Together with Capricorn One and Sneakers, DAF is one of the few films which have alluded to the most way-out of way-out conspiracy theories, that the moon landing were faked, the TV feed all pre-recorded in a secret desert hangar. Indeed DAF is the only film which directly depicted NASA in pari delicto (Capricorn One featured a fake Mars landing; Sneakers only contained a passing dialogue reference).
The climactic DAF ending, aboard Blofeld's oil rig, is a bounteous joy. Jill St-John steals the show in two pioneering moments. In the first, she deprives Blofeld of the nuclear codes by hiding them down her bikini bottom (they are embedded on audio cassette, which in turn becomes embedded somewhere in her posterior). For sheer erotic suggestion, this secreting is rivaled only by Jodie Foster's announcement, in Sommersby, that she hid her favorite family jewel by "sitting on it, in a manner of speaking."

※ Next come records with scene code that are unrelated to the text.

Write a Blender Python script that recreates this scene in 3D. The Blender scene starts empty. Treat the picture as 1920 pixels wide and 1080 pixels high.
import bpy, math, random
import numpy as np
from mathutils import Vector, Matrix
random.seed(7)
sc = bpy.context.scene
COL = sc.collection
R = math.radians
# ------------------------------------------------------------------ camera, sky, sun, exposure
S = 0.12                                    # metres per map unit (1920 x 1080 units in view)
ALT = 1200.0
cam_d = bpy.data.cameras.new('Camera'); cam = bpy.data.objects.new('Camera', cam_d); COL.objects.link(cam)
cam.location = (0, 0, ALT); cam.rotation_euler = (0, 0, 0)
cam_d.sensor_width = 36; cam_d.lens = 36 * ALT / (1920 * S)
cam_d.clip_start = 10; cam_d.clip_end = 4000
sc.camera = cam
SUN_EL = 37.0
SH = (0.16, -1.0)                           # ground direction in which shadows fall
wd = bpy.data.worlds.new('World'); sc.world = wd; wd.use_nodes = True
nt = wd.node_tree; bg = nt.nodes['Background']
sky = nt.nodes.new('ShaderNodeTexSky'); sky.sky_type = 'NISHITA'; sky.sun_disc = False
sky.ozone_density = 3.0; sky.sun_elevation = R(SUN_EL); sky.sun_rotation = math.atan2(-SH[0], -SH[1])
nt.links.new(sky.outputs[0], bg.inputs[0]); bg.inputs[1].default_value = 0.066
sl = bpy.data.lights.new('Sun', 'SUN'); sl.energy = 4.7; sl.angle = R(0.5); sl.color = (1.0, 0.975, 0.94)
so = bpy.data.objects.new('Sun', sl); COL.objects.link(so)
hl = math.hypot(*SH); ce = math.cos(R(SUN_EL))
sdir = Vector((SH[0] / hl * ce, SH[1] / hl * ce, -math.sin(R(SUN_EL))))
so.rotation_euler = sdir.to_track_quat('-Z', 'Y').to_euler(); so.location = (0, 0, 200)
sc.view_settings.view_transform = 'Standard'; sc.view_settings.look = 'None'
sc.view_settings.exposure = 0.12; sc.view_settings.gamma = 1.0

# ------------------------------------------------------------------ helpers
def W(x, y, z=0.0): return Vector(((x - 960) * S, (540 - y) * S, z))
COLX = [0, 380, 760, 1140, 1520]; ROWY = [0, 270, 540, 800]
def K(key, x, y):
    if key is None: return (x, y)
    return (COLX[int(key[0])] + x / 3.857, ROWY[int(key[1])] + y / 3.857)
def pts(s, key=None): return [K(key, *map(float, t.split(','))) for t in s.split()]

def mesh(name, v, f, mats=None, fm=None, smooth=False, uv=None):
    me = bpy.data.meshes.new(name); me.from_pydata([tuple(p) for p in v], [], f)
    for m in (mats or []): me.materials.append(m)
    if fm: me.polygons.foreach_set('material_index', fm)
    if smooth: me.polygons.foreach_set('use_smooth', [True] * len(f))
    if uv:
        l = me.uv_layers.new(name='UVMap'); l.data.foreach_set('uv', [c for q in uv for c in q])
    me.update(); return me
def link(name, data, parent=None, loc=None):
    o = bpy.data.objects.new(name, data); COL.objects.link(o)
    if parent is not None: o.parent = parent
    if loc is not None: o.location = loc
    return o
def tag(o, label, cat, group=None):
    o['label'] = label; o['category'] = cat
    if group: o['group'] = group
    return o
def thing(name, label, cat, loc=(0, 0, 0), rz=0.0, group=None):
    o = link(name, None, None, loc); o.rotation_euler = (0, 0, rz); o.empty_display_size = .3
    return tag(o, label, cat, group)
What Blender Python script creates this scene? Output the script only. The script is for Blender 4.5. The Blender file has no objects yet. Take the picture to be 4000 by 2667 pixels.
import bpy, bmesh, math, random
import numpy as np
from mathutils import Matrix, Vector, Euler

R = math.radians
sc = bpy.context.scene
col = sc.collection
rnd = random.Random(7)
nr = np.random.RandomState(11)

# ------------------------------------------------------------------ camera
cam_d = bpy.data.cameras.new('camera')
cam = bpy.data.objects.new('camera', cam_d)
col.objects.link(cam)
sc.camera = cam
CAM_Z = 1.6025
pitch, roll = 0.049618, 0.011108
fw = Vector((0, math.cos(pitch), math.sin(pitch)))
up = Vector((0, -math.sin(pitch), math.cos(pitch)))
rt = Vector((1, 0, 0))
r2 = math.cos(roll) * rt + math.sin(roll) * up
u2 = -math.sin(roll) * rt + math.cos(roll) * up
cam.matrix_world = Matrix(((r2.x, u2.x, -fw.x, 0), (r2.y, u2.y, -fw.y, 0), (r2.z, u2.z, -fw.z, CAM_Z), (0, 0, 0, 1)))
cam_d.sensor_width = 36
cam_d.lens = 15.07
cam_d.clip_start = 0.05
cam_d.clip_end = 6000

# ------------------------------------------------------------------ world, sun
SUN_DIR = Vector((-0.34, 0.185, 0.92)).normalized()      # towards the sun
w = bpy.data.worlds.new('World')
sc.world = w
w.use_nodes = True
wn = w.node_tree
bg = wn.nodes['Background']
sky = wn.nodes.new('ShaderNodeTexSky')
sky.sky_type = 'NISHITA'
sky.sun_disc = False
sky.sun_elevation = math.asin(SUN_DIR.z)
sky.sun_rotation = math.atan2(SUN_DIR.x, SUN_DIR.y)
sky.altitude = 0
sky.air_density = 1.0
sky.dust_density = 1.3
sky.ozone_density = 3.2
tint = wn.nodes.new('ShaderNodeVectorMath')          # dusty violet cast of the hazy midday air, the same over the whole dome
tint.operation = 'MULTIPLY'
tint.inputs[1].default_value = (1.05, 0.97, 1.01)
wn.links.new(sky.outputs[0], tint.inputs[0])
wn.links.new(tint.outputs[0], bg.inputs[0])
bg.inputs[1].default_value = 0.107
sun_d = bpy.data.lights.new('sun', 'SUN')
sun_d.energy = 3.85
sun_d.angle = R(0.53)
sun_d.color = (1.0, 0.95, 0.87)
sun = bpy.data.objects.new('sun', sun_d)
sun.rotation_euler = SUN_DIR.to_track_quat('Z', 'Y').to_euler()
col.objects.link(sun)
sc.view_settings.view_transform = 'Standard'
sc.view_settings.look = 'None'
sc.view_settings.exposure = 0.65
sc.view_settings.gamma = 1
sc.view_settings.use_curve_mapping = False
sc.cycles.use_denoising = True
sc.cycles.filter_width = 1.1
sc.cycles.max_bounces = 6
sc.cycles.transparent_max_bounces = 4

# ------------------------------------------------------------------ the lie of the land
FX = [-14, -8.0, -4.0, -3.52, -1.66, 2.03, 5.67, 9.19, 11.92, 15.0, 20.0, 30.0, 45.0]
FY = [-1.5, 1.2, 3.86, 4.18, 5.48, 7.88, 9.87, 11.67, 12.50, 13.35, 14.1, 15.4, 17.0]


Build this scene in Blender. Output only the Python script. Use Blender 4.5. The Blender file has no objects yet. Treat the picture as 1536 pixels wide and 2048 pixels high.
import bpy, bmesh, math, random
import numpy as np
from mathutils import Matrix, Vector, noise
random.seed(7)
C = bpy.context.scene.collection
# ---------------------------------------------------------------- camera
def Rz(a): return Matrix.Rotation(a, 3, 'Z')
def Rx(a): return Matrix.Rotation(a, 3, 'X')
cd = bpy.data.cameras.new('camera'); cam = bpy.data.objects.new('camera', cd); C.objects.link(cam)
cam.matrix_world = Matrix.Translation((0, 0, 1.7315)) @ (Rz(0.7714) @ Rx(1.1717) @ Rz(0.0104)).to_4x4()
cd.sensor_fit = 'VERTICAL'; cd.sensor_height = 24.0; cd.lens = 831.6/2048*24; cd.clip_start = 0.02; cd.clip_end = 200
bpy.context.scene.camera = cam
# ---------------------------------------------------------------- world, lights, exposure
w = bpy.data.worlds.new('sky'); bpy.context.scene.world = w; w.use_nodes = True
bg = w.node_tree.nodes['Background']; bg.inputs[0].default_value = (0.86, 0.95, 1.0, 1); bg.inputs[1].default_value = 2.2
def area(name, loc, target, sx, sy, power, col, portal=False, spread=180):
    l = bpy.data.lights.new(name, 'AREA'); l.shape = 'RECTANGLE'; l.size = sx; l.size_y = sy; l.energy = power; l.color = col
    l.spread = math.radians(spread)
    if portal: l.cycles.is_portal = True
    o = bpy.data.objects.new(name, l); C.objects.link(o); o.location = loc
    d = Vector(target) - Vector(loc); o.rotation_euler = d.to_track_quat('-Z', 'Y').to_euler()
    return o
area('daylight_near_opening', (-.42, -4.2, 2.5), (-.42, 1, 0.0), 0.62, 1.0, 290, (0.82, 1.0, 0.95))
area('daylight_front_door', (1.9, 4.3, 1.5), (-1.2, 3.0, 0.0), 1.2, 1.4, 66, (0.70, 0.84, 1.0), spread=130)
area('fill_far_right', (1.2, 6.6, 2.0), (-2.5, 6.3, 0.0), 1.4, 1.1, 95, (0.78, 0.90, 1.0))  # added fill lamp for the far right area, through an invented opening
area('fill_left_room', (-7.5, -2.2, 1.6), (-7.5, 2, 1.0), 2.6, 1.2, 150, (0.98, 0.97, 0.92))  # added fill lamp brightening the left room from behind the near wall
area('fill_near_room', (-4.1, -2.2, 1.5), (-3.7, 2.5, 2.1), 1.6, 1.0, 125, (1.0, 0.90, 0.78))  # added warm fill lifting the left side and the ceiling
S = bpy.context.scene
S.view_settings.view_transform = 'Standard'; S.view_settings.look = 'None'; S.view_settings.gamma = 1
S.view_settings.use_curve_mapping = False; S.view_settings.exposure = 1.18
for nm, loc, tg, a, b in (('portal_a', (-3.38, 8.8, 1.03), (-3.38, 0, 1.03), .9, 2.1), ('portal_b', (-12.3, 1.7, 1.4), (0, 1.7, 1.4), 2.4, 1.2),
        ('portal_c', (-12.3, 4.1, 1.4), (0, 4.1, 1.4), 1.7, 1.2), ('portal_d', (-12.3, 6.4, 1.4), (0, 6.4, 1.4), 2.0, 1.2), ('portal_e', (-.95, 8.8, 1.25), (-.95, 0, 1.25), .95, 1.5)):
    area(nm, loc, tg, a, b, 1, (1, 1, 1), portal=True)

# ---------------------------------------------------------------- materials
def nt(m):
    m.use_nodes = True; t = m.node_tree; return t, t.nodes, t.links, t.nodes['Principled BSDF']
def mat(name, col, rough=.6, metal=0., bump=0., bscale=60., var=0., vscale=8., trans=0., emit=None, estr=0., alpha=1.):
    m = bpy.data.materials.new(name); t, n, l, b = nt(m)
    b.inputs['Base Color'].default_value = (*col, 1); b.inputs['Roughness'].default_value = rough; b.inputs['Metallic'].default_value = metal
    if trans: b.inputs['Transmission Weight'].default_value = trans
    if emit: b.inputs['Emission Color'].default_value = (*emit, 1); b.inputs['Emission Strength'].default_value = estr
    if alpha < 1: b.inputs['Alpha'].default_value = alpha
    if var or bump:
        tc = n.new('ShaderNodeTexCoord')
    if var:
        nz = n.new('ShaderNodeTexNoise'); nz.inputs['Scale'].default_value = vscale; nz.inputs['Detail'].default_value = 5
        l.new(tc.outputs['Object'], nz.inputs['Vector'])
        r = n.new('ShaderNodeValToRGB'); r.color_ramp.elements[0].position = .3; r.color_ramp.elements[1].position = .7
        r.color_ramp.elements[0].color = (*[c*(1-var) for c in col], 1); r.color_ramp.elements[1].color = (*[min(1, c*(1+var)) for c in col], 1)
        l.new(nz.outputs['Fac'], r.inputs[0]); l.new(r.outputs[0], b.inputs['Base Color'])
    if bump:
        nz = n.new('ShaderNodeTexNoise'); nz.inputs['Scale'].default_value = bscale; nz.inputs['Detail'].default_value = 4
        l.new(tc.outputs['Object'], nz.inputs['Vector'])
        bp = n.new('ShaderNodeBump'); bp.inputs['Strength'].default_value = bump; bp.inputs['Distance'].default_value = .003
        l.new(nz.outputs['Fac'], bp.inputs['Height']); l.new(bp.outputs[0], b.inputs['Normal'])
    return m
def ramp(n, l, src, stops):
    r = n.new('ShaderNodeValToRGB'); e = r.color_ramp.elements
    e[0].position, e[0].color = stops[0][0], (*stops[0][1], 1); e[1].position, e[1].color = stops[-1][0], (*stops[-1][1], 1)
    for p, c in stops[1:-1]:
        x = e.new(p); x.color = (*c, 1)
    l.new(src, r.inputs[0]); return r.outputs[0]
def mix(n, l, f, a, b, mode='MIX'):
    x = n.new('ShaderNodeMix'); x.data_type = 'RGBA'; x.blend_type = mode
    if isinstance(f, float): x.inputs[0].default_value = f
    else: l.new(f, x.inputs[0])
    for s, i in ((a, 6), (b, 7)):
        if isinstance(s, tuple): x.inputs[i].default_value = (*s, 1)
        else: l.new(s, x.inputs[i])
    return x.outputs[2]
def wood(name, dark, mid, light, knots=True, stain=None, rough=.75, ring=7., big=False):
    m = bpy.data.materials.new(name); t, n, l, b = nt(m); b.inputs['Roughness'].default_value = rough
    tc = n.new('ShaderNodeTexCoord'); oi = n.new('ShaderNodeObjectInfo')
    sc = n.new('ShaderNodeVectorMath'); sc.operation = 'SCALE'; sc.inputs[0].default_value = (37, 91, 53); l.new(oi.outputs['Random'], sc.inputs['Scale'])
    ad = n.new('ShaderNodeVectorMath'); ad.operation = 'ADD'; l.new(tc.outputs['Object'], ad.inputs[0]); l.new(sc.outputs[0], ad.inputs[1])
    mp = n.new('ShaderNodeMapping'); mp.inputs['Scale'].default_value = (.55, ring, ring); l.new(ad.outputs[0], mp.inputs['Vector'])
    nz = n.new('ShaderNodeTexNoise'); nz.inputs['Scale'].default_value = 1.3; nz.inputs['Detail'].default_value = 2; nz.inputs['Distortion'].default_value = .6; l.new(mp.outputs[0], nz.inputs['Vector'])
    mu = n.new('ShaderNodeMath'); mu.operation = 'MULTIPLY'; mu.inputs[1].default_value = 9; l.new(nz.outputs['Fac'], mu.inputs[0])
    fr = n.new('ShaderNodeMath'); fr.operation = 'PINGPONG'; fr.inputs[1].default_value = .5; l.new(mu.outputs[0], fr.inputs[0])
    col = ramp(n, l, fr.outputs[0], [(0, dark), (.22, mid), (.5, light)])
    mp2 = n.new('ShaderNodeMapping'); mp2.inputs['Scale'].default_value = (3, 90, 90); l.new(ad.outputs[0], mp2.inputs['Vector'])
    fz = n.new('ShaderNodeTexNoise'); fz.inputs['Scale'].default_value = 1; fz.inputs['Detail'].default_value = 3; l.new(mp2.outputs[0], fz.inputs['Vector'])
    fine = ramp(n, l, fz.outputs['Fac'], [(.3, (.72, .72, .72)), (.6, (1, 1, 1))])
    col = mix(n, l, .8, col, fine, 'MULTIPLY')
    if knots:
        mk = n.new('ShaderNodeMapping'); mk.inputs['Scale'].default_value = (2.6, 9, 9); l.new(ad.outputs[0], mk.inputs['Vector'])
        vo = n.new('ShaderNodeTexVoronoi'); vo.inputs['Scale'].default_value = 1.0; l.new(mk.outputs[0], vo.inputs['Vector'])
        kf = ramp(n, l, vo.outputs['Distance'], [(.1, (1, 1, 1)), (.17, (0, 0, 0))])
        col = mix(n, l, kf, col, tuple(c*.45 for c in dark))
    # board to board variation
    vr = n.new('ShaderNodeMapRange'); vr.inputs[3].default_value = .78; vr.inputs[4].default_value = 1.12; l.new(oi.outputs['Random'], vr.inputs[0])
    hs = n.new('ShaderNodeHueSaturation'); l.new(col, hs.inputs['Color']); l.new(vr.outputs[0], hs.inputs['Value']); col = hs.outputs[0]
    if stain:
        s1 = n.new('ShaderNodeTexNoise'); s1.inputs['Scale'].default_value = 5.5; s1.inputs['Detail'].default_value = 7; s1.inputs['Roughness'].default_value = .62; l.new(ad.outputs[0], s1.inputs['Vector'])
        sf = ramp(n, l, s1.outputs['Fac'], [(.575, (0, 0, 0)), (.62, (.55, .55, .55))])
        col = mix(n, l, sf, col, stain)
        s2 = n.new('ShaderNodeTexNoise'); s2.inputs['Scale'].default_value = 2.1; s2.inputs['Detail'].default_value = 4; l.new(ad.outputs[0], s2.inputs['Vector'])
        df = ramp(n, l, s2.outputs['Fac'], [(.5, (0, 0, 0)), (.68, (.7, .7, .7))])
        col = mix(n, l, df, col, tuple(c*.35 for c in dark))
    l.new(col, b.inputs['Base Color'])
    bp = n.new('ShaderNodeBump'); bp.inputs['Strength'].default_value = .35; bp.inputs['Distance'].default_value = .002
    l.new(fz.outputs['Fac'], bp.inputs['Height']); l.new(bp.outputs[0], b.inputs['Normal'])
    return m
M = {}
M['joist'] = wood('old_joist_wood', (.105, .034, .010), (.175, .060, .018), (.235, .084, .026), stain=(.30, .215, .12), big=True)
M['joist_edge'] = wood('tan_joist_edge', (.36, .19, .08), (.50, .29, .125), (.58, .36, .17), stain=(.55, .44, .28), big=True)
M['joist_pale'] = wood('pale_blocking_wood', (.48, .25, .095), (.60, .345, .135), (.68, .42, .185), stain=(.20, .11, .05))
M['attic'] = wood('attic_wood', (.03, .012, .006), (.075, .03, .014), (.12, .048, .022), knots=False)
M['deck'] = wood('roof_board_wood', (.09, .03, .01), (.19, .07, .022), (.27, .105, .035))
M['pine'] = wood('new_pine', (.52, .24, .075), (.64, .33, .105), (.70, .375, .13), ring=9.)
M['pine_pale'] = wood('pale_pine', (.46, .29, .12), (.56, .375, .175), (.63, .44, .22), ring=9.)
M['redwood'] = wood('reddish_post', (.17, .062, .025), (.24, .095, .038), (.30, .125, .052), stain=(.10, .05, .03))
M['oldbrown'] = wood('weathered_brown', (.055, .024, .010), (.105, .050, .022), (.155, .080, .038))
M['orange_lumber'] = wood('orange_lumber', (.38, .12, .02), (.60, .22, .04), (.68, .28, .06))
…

Jill's second great moment is her botched (but bouncy) attempt to administer a sub-machine gun while clad in a two piece swimsuit--neatly anticipating Quentin Tarantino's "Chicks Who Dig Guns" by more than a quarter century.
This is not everyone's favorite Bond film, but it's my favorite. I admit: I have long since discontinued my boycott of the Academy for failing to reward its true value; Bond films, I realized, have never been Oscar bait. But if measured by the yardstick of sheer, unadulterated fun, Diamonds are Forever is the film for me.